Teknik adamı değiştirmek… Teknik adamı değiştirmek için onun istifasını mı beklersin, yoksa tazminatını verir yollar mısın?
Bakınız! Dünkü Rize karşılaşması Fenerbahçe'nin Avrupa kupaları dahil oynadığı 10'uncu maç.
Yeni bir teknik adam için hele ki sezona da kendi başlamış, takımı lige kendi hazırlamışsa 10 maç süre çok iyi bir süre.
Peki bu Fenerbahçe toparlanır mı? Şu görüntüyle çok zor!
Tabi buradaki olay da yalnız teknik adam mı?
Menajerin ve onu getirenin de payı yok mu? Yanlışın neresinden dönersen kârdır.
Mesela düşünün bir hakem bir hata yapıyor. Diyelim ki son derece yanlış bir penaltı kararı veriyor.

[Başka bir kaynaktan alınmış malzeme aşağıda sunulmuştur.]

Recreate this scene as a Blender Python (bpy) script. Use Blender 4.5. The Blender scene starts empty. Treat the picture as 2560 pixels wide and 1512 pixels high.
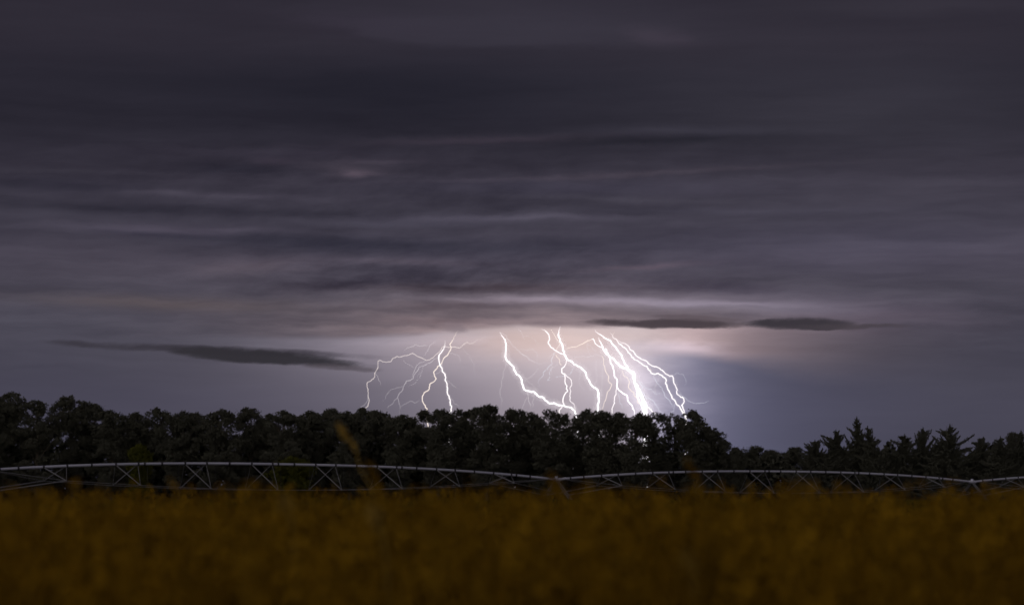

O hatayı düzeltmek için rakibe de bir penaltı vermeyecek. Tek hatayla maçı bitirmeye çalışacak. Hata yapmışsındır kabul edeceksin, yeni pozisyonlara bakacaksın.
Ayıp değil, inat etmeyeceksin!
Yalnız futbolcuların vücut dillerine baktığımda Fenerbahçe'de bir tuhaflık var.
Sarı-lacivertli oyuncuların vücut dilleri, yüz mimikleri kötü enerji veriyor. Yani genel olarak Fenerbahçe'nin kadrosunda bir tuhaflık var, bir rahatsızlık var.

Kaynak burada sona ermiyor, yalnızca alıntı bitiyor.